**INSTRUCTIONS FOR THE TASK**
Reproduce the listing exactly, with no pictures in your copy.

● ● ● ● ● ● ●

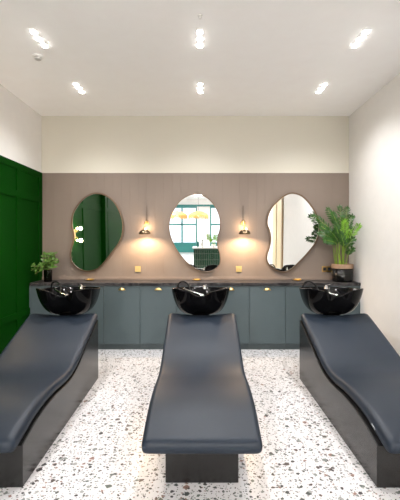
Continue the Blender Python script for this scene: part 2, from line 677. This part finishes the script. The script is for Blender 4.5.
mirror(conv([(190, 44), (240, 54), (285, 88), (315, 140), (331, 200), (328, 258), (308, 308), (275, 352), (240, 398), (200, 438), (150, 454), (100, 443),
             (66, 412), (54, 375), (60, 332), (72, 292), (72, 255), (64, 215), (67, 162), (87, 118), (122, 76), (155, 54)], 60, 185, 5.26),
       'bronze-framed organic mirror reflecting the green wall, next to the small leafy plant')
mirror(conv([(185, 40), (218, 50), (243, 76), (256, 108), (257, 138), (251, 164), (250, 188), (257, 213), (256, 240), (238, 258), (207, 262), (176, 247),
             (150, 222), (128, 190), (115, 157), (112, 125), (122, 92), (147, 57)], 130, 180, 2.857),
       'thin-framed organic mirror between the two wall lamps, reflecting teal windows', fw=0.0055)
mirror(conv([(200, 44), (250, 62), (298, 115), (328, 175), (337, 235), (320, 300), (277, 358), (230, 408), (185, 448), (143, 458), (97, 440),
             (66, 407), (62, 372), (74, 330), (82, 285), (76, 242), (63, 205), (68, 160), (90, 115), (128, 76), (163, 52)], 255, 185, 5.26),
       'bronze-framed organic mirror beside the large potted plant, reflecting the pale wall')


# ================================================================== WALL LAMPS
def wall_lamp(x, z, label, yw=YB, rz=0.0, loc=None, energy=WALLWASH_W):
    t = thing('wall_lamp', label, 'wall lamp', loc or (x, yw, z), (0, 0, rz), 'brass wall lamps with metal shades')
    # local origin: wall face; shade rim centre hangs at y=-0.20, z=0
    make('wall_plate', lathe(bmesh.new(), [(0.036, -0.001), (0.036, -0.010), (0.030, -0.016)], 24, (0, 0, 0.16), 'y'), M['brass'], t, smooth=False)
    arm = tube(bmesh.new(), spline([(0, -0.014, 0.16), (0, -0.07, 0.175), (0, -0.14, 0.165), (0, -0.185, 0.13), (0, -0.20, 0.085)], 6), 0.0065, 10)
    make('arm', arm, M['brass'], t, smooth=True)
    make('rod', tube(bmesh.new(), [(0, -0.008, 0.19), (0, -0.008, 0.42)], 0.003, 8), M['bronze'], t)
    make('knob', lathe(bmesh.new(), [(0.006, 0.10), (0.014, 0.105), (0.018, 0.118), (0.014, 0.131), (0.004, 0.136)], 16, (0, -0.07, 0.06)), M['brass'], t, smooth=True)
    make('lamp_holder', lathe(bmesh.new(), [(0.020, 0.052), (0.022, 0.072), (0.014, 0.095), (0.006, 0.100)], 20, (0, -0.20, 0)), M['brass'], t, smooth=True)
    g = lathe(bmesh.new(), [(0.002, 0.058), (0.013, 0.063), (0.018, 0.076), (0.013, 0.089), (0.002, 0.094)], 16, (0.016, -0.235, -0.01))
    make('glass_globe', g, M['globe'], t, smooth=True)
    prof = [(0.020, 0.062), (0.044, 0.056), (0.064, 0.040), (0.078, 0.018), (0.084, -0.004)]
    s = lathe(bmesh.new(), prof, 32, (0, -0.20, 0), cap=False)
    so = make('lamp_shade', s, M['bronze'], t, smooth=True)
    md = so.modifiers.new('solid', 'SOLIDIFY')
    md.thickness = 0.003
    make('bulb', lathe(bmesh.new(), [(0.010, 0.052), (0.020, 0.040), (0.024, 0.026), (0.020, 0.012), (0.006, 0.004)], 20, (0, -0.20, 0)), M['bulb'], t, smooth=True)
    R = Matrix.Rotation(rz, 4, 'Z')
    p = Vector(t.location) + R @ Vector((0, -0.20, -0.006))
    lamp('SPOT', 'wall_lamp_beam', p, energy, (1.0, 0.70, 0.42), spot_size=math.radians(165), spot_blend=0.5, shadow_soft_size=0.02)
    p = Vector(t.location) + R @ Vector((0, -0.10, 0.10))
    lamp('POINT', 'wall_lamp_upper_glow', p, energy * 0.07, (1.0, 0.70, 0.42), shadow_soft_size=0.02)
    return t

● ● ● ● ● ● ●

**CORRECT RESULT**
Continue the Blender Python script for this scene: part 2, from line 677. This part finishes the script. The script is for Blender 4.5.
mirror(conv([(190, 44), (240, 54), (285, 88), (315, 140), (331, 200), (328, 258), (308, 308), (275, 352), (240, 398), (200, 438), (150, 454), (100, 443),
             (66, 412), (54, 375), (60, 332), (72, 292), (72, 255), (64, 215), (67, 162), (87, 118), (122, 76), (155, 54)], 60, 185, 5.26),
       'bronze-framed organic mirror reflecting the green wall, next to the small leafy plant')
mirror(conv([(185, 40), (218, 50), (243, 76), (256, 108), (257, 138), (251, 164), (250, 188), (257, 213), (256, 240), (238, 258), (207, 262), (176, 247),
             (150, 222), (128, 190), (115, 157), (112, 125), (122, 92), (147, 57)], 130, 180, 2.857),
       'thin-framed organic mirror between the two wall lamps, reflecting teal windows', fw=0.0055)
mirror(conv([(200, 44), (250, 62), (298, 115), (328, 175), (337, 235), (320, 300), (277, 358), (230, 408), (185, 448), (143, 458), (97, 440),
             (66, 407), (62, 372), (74, 330), (82, 285), (76, 242), (63, 205), (68, 160), (90, 115), (128, 76), (163, 52)], 255, 185, 5.26),
       'bronze-framed organic mirror beside the large potted plant, reflecting the pale wall')


# ================================================================== WALL LAMPS
def wall_lamp(x, z, label, yw=YB, rz=0.0, loc=None, energy=WALLWASH_W):
    t = thing('wall_lamp', label, 'wall lamp', loc or (x, yw, z), (0, 0, rz), 'brass wall lamps with metal shades')
    # local origin: wall face; shade rim centre hangs at y=-0.20, z=0
    make('wall_plate', lathe(bmesh.new(), [(0.036, -0.001), (0.036, -0.010), (0.030, -0.016)], 24, (0, 0, 0.16), 'y'), M['brass'], t, smooth=False)
    arm = tube(bmesh.new(), spline([(0, -0.014, 0.16), (0, -0.07, 0.175), (0, -0.14, 0.165), (0, -0.185, 0.13), (0, -0.20, 0.085)], 6), 0.0065, 10)
    make('arm', arm, M['brass'], t, smooth=True)
    make('rod', tube(bmesh.new(), [(0, -0.008, 0.19), (0, -0.008, 0.42)], 0.003, 8), M['bronze'], t)
    make('knob', lathe(bmesh.new(), [(0.006, 0.10), (0.014, 0.105), (0.018, 0.118), (0.014, 0.131), (0.004, 0.136)], 16, (0, -0.07, 0.06)), M['brass'], t, smooth=True)
    make('lamp_holder', lathe(bmesh.new(), [(0.020, 0.052), (0.022, 0.072), (0.014, 0.095), (0.006, 0.100)], 20, (0, -0.20, 0)), M['brass'], t, smooth=True)
    g = lathe(bmesh.new(), [(0.002, 0.058), (0.013, 0.063), (0.018, 0.076), (0.013, 0.089), (0.002, 0.094)], 16, (0.016, -0.235, -0.01))
    make('glass_globe', g, M['globe'], t, smooth=True)
    prof = [(0.020, 0.062), (0.044, 0.056), (0.064, 0.040), (0.078, 0.018), (0.084, -0.004)]
    s = lathe(bmesh.new(), prof, 32, (0, -0.20, 0), cap=False)
    so = make('lamp_shade', s, M['bronze'], t, smooth=True)
    md = so.modifiers.new('solid', 'SOLIDIFY')
    md.thickness = 0.003
    make('bulb', lathe(bmesh.new(), [(0.010, 0.052), (0.020, 0.040), (0.024, 0.026), (0.020, 0.012), (0.006, 0.004)], 20, (0, -0.20, 0)), M['bulb'], t, smooth=True)
    R = Matrix.Rotation(rz, 4, 'Z')
    p = Vector(t.location) + R @ Vector((0, -0.20, -0.006))
    lamp('SPOT', 'wall_lamp_beam', p, energy, (1.0, 0.70, 0.42), spot_size=math.radians(165), spot_blend=0.5, shadow_soft_size=0.02)
    p = Vector(t.location) + R @ Vector((0, -0.10, 0.10))
    lamp('POINT', 'wall_lamp_upper_glow', p, energy * 0.07, (1.0, 0.70, 0.42), shadow_soft_size=0.02)
    return t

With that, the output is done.